On Wed, Feb 11, 2009 at 9:06 AM, Brian Rosner <[email protected]> wrote:
>
> Hey all,
>
> I recently came across the issue described in #5903 [1] earlier. There
> are two distinct patches that fix the problem, but at different
> levels. My inclination is to fix this issue at the model field level
> and properly override get_default. My feeling is that allowing Decimal
> objects to pass through force_unicode (when strings_only=True) might
> cause ill-effects in other parts of Django, but I am not entirely sure
> (running the test suite with the fix in force_unicode didn't cause any
> failed test, but that doesn't make it right to me :). I don't see much
> reason to do so. Perhaps someone can shed some light on this?

Our usage of Decimals has historically been undertested, so the fact
that you get no test failures doesn't necessarily mean that changing
force_unicode won't cause problems :-)

However, in this case, I'm reasonably convinced it is the right thing
to do. The list of 'ignored' types for force_unicode is essentially
the list of data types that we use for native data representations. I
can't think of any reason that Decimals shouldn't be on that list.
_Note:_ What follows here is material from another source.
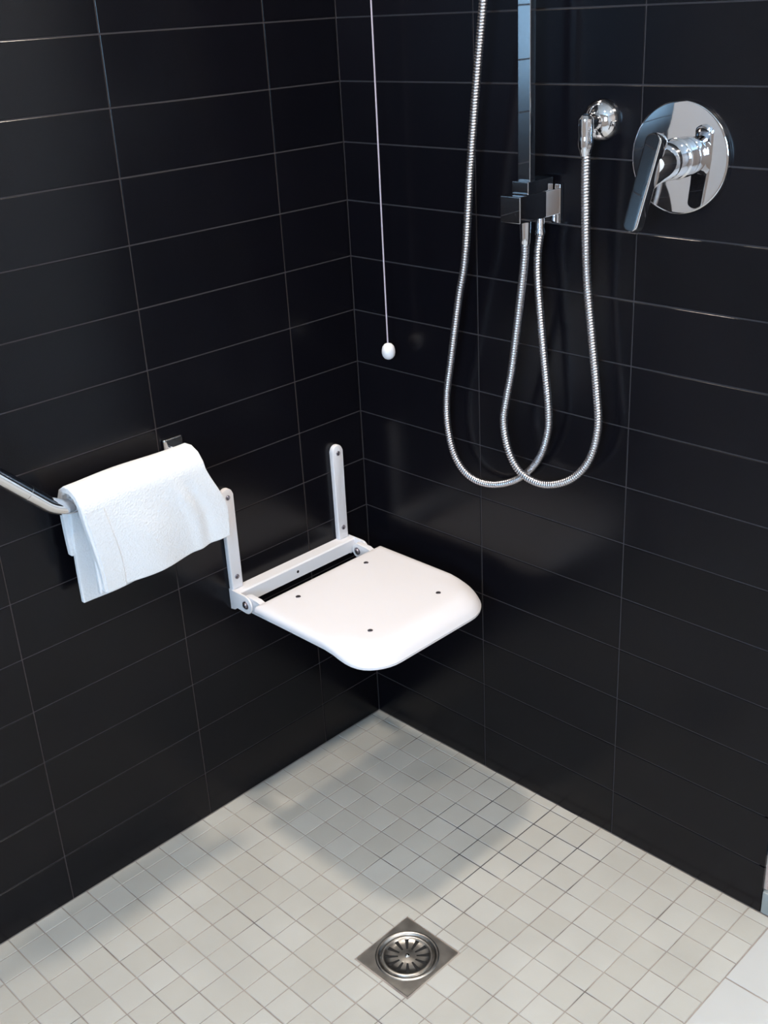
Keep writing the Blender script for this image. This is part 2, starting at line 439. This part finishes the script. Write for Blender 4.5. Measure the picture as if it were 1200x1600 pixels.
# ------------------------------------------------------------------ floor drain
dcx, dcy = (DR[0]+DR[1])/2, (DR[2]+DR[3])/2
drain = thing('floor_drain', 'square stainless steel floor drain with round slotted grate set in pale mosaic floor', 'drain', (dcx, dcy, 0.0))
b = bmesh.new()
hw, hh, seg = (DR[1]-DR[0])/2, (DR[3]-DR[2])/2, 64
outer, o2, ring = [], [], []
for i in range(seg):
    a = 2*PI*i/seg; c, s = math.cos(a), math.sin(a)
    t = min(hw/max(1e-9, abs(c)), hh/max(1e-9, abs(s)))
    outer.append(Vector((dcx + c*t, dcy + s*t, 0.0012)))
for k8 in range(4):                                   # snap the nearest samples to the corners
    cx_, cy_ = dcx + (hw if k8 in (0, 3) else -hw), dcy + (hh if k8 in (0, 1) else -hh)
    i = min(range(seg), key=lambda i: (outer[i]-Vector((cx_, cy_, 0.0012))).length); outer[i] = Vector((cx_, cy_, 0.0012))
def circ(r, z): return [b.verts.new((dcx + math.cos(2*PI*i/seg)*r, dcy + math.sin(2*PI*i/seg)*r, z)) for i in range(seg)]
rings = [[b.verts.new((p.x, p.y, -0.003)) for p in outer], [b.verts.new(p) for p in outer],
         circ(0.0525, 0.0012), circ(0.0510, 0.0024), circ(0.0490, 0.0028), circ(0.0470, 0.0018), circ(0.0448, -0.0006), circ(0.0440, -0.0012)]
for A, B in zip(rings, rings[1:]):
    for i in range(seg): b.faces.new((A[i], A[(i+1) % seg], B[(i+1) % seg], B[i]))
obj('frame', b, M['steel'], drain, smooth=True)
# grate: dished disc with twelve radial slots cut out
b = bmesh.new()
rad = [0.0438, 0.0425, 0.0400, 0.0375, 0.0355, 0.0260, 0.0150, 0.0120, 0.0060]
zz = [-0.0008, 0.0014, 0.0022, 0.0014, -0.0002, -0.0006, -0.0006, -0.0002, 0.0004]
S = 96
g = [[b.verts.new((dcx + math.cos(2*PI*(i + .5)/S)*r, dcy + math.sin(2*PI*(i + .5)/S)*r, z)) for i in range(S)] for r, z in zip(rad, zz)]
cv = b.verts.new((dcx, dcy, 0.0006))
for q in range(len(rad)-1):
    for i in range(S):
        m8 = i % 8
        slot = (q == 4 and m8 in (2, 3, 4)) or (q == 5 and m8 in (2, 3, 4))
        if slot: continue
        b.faces.new((g[q][i], g[q][(i+1) % S], g[q+1][(i+1) % S], g[q+1][i]))
for i in range(S): b.faces.new((g[-1][i], g[-1][(i+1) % S], cv))
grate = obj('grate', b, M['steel'], drain, smooth=True)
b = bmesh.new(); lathe(b, [(0, 0.0026), (0.0030, 0.0022), (0.0042, 0.0010), (0.0044, 0.0002), (0, 0.0002)], (dcx, dcy, 0), (0, 0, 1), 20)
o = obj('screw', b, M['chrome'], grate, smooth=True); o['label'] = 'bright centre screw'
b = bmesh.new(); lathe(b, [(0.0437, -0.00128), (0, -0.00128)], (dcx, dcy, 0), (0, 0, 1), 48)
o = obj('sump', b, M['dark'], drain); o['label'] = 'dark hollow under the grate'

# ------------------------------------------------------------------ shower seat
YA, YB, ZR = -0.353, -0.062, 0.452      # ends of the wall rail and its top
seat = thing('shower_chair', 'white fold-down shower seat mounted on the black tiled left wall', 'shower seat', (0.0, -0.21, 0.44))
for yc in (-0.343, -0.076):
    b = bmesh.new(); n = 12; hwid = 0.0125
    poly = [(-hwid, ZR), (hwid, ZR)] + [(hwid*math.cos(PI*i/n), 0.637 + hwid*math.sin(PI*i/n)) for i in range(n+1)]
    prism(b, poly, 0.0002, 0.011, lambda u, v, h, yc=yc: Vector((h, yc + u, v)), 0.002)
    post = obj('mounting_bar', b, M['enamel'], seat, (0.0, yc, ZR), smooth=True)
    for z in (0.633, 0.476):
        b = bmesh.new(); lathe(b, [(0, 0.0010), (0.0022, 0.0012), (0.0036, 0.0022), (0.0044, 0.0016), (0.0048, -0.0004), (0, -0.0004)], (0.011, yc, z), (1, 0, 0), 16)
        obj('screw', b, M['screw'], post, smooth=True)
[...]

If you're looking for a little more background on exactly what
force_unicode "should" do, here's a discussion from way back, when we
expanded the non-string types to include dates, times, etc:

http://groups.google.com/group/django-developers/browse_thread/thread/c74e881a5f0dc8a6

My reading of that (then, as now), is that
force_unicode(strings_only=True) exists to catch string proxy objects,
not non-string objects; adding Decimal to the list of non-string
objects should be fine.

However, before you check anything in, I would suggest making sure
that we have got good test coverage for this change. In particular, I
would check that we have good Decimal tests for the following:

 * Populating initial values on forms. One of the few places that
might be relying on get_default() returning a string is in an initial
value for a form

 * Serialization, especially of an object with a decimal default value.